We live in the suburbs, not the heart of the city, but there's plenty of practical advice in The Urban Homestead no matter where one lives. I've spent the better part of May (when it wasn't raining) in the yard with J., planting tomatoes, herbs, okra, flowers, radishes, and other things. He is going to saw down some of our abundant bamboo for poles for Kentucky Wonder Beans. 

Meanwhile, the Harry Potter audiobooks have taken us through a school year's worth of car rides. What a gift! We're now on #5. The Goblet of Fire, #4, was my favorite so far. So much is happening. I also noted how J.K. Rowling paints an absolutely awful portrait of the journalist Rita Skeeter. She lies, sneaks around, misquotes. Ouch. The Goblet movie is waiting for us at the library, so I'd better run and pick it up.

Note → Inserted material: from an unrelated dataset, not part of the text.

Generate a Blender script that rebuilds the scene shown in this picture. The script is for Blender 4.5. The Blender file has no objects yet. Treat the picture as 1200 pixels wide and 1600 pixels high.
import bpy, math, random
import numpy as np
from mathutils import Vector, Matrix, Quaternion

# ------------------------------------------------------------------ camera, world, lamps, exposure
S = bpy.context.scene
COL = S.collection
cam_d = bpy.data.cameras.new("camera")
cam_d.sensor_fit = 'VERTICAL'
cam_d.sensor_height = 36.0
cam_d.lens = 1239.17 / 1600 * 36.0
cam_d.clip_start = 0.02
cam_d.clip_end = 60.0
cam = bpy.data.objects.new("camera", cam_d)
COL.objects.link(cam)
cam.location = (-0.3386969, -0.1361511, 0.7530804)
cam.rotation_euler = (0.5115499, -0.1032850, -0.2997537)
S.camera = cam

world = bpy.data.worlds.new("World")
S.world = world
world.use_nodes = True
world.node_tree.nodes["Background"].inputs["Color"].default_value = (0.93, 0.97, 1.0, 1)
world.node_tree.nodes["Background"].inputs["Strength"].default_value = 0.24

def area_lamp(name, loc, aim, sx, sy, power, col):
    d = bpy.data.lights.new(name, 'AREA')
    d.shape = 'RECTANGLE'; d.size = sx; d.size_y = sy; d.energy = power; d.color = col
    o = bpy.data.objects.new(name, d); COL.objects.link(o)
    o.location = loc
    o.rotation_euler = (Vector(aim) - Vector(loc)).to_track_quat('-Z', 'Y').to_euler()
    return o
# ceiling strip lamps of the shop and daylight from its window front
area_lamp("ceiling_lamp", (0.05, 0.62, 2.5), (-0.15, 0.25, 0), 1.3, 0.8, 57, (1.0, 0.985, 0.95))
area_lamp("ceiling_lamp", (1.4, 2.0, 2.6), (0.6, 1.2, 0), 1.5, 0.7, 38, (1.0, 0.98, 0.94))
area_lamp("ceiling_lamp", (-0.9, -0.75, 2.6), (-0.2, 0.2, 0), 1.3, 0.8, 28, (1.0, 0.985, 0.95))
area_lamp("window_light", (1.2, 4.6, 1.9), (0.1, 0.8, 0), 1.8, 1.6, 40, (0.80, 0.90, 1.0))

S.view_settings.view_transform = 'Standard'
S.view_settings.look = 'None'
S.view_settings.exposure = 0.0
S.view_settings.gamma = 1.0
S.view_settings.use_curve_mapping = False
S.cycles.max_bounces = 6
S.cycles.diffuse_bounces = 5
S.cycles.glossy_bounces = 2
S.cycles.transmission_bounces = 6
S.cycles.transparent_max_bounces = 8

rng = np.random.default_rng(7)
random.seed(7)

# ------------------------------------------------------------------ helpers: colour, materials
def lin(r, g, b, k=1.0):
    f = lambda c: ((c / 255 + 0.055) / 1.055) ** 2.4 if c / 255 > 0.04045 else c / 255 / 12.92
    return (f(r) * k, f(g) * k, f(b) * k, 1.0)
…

Happy Memorial Day to all.


J. Patrick Lewis, Laureate

Congratulations to J. Patrick Lewis on being named the new Children's Poet Laureate. We've been fans for years!

See Chicken Spaghetti posts "An Original Poem by J. Patrick Lewis!""Poetry Friday: The Snowflake Sisters";  and "Poetry Friday: Pirate Book." I mentioned Lewis's poem "Mosquito" in an entry about Paul B. Janeczko's anthology The Place My Words Are Looking For, and listed the picture book Once Upon a Tomb among our favorite reads when Junior was a second grader. 

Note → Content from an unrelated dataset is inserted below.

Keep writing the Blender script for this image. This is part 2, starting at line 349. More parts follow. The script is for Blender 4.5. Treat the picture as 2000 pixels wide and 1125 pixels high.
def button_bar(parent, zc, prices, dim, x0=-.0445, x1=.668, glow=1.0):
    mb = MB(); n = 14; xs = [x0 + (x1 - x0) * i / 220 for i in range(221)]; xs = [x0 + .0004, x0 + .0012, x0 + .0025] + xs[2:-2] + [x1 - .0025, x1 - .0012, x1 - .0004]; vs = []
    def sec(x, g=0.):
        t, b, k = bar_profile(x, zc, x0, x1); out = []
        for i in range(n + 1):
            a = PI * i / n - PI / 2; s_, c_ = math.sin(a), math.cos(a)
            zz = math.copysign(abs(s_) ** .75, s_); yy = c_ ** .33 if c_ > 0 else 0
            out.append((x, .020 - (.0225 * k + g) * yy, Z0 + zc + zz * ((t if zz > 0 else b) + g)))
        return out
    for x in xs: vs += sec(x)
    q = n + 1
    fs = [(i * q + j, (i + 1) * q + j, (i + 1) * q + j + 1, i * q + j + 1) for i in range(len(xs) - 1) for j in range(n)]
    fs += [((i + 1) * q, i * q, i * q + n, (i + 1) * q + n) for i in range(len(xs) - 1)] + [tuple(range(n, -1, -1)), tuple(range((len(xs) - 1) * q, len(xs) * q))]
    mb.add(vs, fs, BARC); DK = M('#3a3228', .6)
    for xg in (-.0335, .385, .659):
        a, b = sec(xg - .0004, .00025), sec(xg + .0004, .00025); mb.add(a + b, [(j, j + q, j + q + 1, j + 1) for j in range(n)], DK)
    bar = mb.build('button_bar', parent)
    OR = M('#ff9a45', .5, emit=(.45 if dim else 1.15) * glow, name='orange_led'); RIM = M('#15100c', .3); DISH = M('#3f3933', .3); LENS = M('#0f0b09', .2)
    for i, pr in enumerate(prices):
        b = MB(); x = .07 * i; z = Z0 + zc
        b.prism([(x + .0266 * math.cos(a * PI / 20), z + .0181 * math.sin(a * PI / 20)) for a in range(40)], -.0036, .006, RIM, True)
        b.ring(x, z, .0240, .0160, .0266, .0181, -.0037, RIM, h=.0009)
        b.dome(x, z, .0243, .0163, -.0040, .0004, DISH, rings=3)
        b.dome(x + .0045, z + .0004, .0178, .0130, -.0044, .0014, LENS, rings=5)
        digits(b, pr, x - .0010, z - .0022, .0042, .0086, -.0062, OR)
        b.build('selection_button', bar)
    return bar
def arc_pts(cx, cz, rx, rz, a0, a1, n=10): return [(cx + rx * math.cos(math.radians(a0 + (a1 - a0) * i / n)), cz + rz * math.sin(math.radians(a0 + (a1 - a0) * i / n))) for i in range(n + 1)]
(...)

Lewis has a great sense of humor. Here's an excerpt from an interview by Sylvia Vardell, at the Poetry Foundation, sponsors of the children's poet laureateship.

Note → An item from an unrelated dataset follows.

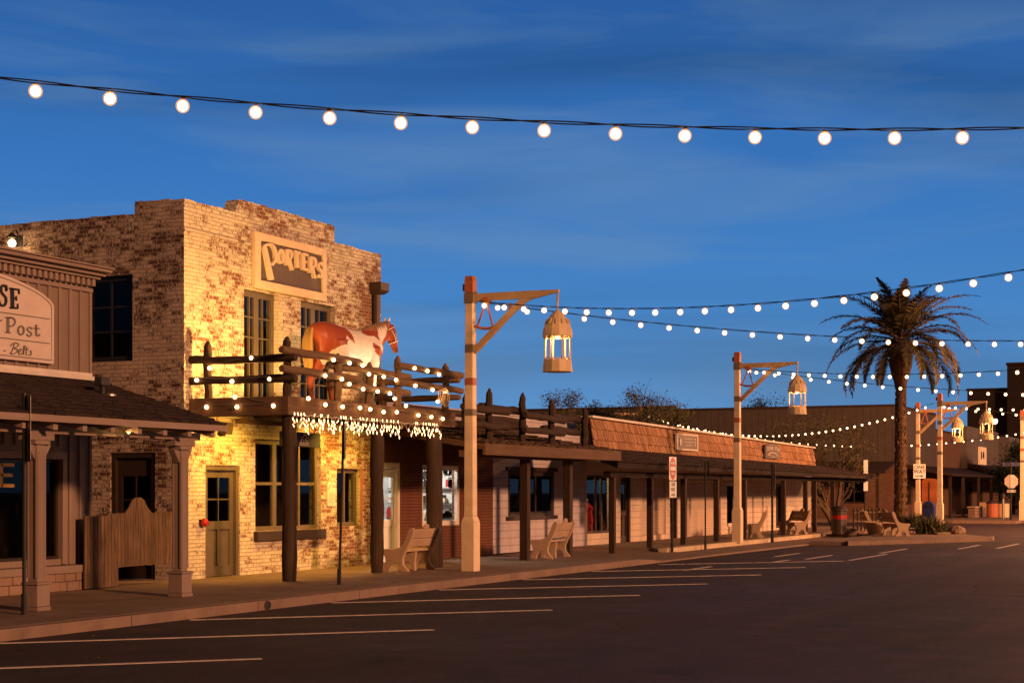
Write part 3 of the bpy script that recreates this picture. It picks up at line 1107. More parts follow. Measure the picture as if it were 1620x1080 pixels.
mb.hexa([(26.93, 18.296, 7.06), (27.095, 18.296, 7.06), (27.095, 18.6, 7.06), (26.93, 18.6, 7.06)], [(27.02, 18.296, 7.20), (27.095, 18.296, 7.34), (27.095, 18.6, 7.34), (27.02, 18.6, 7.20)])
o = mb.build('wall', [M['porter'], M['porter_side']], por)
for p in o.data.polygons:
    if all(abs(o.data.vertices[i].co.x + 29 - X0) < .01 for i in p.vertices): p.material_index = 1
mb = MB(side(X0))
wall(mb, 18.6, 30, 0, 6.86, [(19.48, 20.62, 4.12, 5.75), (18.96, 20.0, 0, 2.38)], 0, .3)
wbox(mb, 18.6, 19.43, 6.86, 7.08, 0, .3)
y = 18.8
while y < 20.3:                                     # segmental courses over the side door
    z = 2.53 + .05 * math.sin((y - 18.8) / 1.5 * math.pi)
    wbox(mb, y, y + .18, z, z + .09, -.02, .002)
    wbox(mb, y + .06, y + .2, z + .1, z + .2, -.015, .002)
    y += .21
for a, b, w_ in ((18.62, 19.42, 7.082), (19.44, 29.9, 6.862)):
    u = a
    while u < b:
        wbox(mb, u, min(b, u + .2), w_, w_ + .035 + rnd.uniform(-.01, .012), -.01 + rnd.uniform(0, .008), .3)
        u += .21
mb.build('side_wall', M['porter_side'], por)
mb = MB()
mb.box(32.5, 32.8, 18.6, 30, 0, 6.8)
mb.box(25.6, 32.5, 29.7, 30, 0, 6.8)
mb.box(25.6, 32.5, 18.6, 29.7, 6.2, 6.35)
mb.box(25.6, 32.5, 18.6, 29.7, 3.05, 3.2)
mb.box(27.4, 27.5, 18.6, 29.7, 0, 3.05)
mb.build('shell', M['interior'], por)
for a, b, c, d in UW:
    window(por, T, a, b, c, d, ((.5, .17), .27, .73), (.2, .4, .6, .8), 'olive', .12, .12, .03, 'glass', 'french_door')
door(por, T, *DR)
window(por, T, *BW, ((.335, .14), (.74, .06)), ((.52, .06),), 'olive_u', .1, .09, .05, 'glass', 'window', (.06, .2, .1, 'dark_frame'))
window(por, T, *SW, ((.5, .05),), (), 'olive_u', .1, .09, .04, 'glass', 'window')
window(por, side(X0), 19.48, 20.62, 4.12, 5.75, (.5,), (.33, .66), 'iron', .08, .1, .04, 'glass_dark', 'window')
door(por, side(X0), 18.96, 20.0, 0, 2.38, 'dark_frame', 'dark_frame', .1, .1, (.45, .85), (2, 2), 'pipe')
mb = MB(T)
wbox(mb, 31.87, 31.97, .88, 2.12, -.006, .001)
mb.build('red_brick_strip', M['post_red'], por)
mb = MB()
mb.box(26.97, 28.7, 18.12, 18.29, 2.98, 3.06)
mb.build('ledger', M['beam'], por)
mb = MB()                                            # hopper and downpipe
mb.tube([(32.42, 18.2, 3.4), (32.42, 18.2, 6.1)], .09, 10)
mb.hexa([(32.33, 18.06, 6.08), (32.55, 18.06, 6.08), (32.55, 18.28, 6.08), (32.33, 18.28, 6.08)], [(32.26, 18.0, 6.16), (32.66, 18.0, 6.16), (32.66, 18.28, 6.16), (32.26, 18.28, 6.16)])
mb.box(32.26, 32.66, 18.0, 18.28, 6.162, 6.34)
mb.build('downpipe', M['pipe'], por)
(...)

SV: How did you come to the writing of poetry for children when you’re also a scholar of economics and Russian history?

JPL:  My usual answer (a joke) is that an economist can become a children’s poet only after a very delicate operation. Actually, I wanted to be a writer first, and so I wrote for nearly 30 years in economics. But very few people read economics unless they are roped to a chair. Happily, when I was still a pup (but almost 40!), I discovered poetry— “the road not taken . . . and that has made all the difference.”


For Mom: A Herrible Hoffalump

One of my favorite childhood memories of reading with my mom was the time she could not quit laughing as she read "Piglet Meets a Heffalump" from Winnie-the-Pooh. Pooh and his friend Piglet are trying to catch an elephant, or heffalump, in a Very Deep Pit. Little does Piglet know that Pooh has ended up there, with his head caught in a honey jar. Piglet leans over the pit to see what's causing the commotion.

"Help, help!" cried Piglet, "a Heffalump, a Horrible Heffalump!" and he scampered off as hard as he could, still crying out, "Help, help, a Herrible Hoffalump! Hoff, Hoff, a Hellible Horralump! Holl, Holl, a Hoffable Hellerump!" And he didn't stop crying and scampering until he got to Christopher Robin's house. 

Thanks, Mom! And Happy Mother's Day to all.


Reading to the Second Grade

I'm a volunteer reader for a second-grade class in a nearby city, and our latest read was Keep Your Ear on the Ball, written by Genevieve Petrillo and illustrated by Lea Lyon (Tilbury House, 2007). The book is about a class (my group guessed third or fourth grade) who deal with a difficult situation: one of the classmates, a very independent boy who's blind, has a lot of trouble playing kickball. The children themselves figure out a solution that everyone is happy with. 

The author had left me a note here on the blog, saying that she thought my young friends would enjoy the book. They did! Reading it led to a good discussion about blindness and sight impairment, and being kickball players themselves, the second graders could understand the dilemmas faced by Davey, the boy who's blind, and his pals. I especially appreciated the fact that Keep Your Ear on the Ball's multicultural class, as painted by Lea Lyon, looked a lot like mine. (Well, mine for a half hour each week.)

Next up are Not Norman: A Goldfish Story, by Kelly Bennett, with art by Noah Z. Jones (Candlewick, 2005), and a poem or two from Douglas Florian's Handsprings (Greenwillow/HarperCollins, 2006). The second-grade class is not big on poetry. I don't know exactly why. Sometimes poets pack in too many new (and incomprehensible) words, and I end up translating English into English. (B-o-r-i-n-g.) That's not the case with Handsprings. I'm thinking the kids will appreciate the joy expressed by Florian and the cool way the lines in the concrete poem "Rain Reign" are printed: vertically, like rain drops coming down.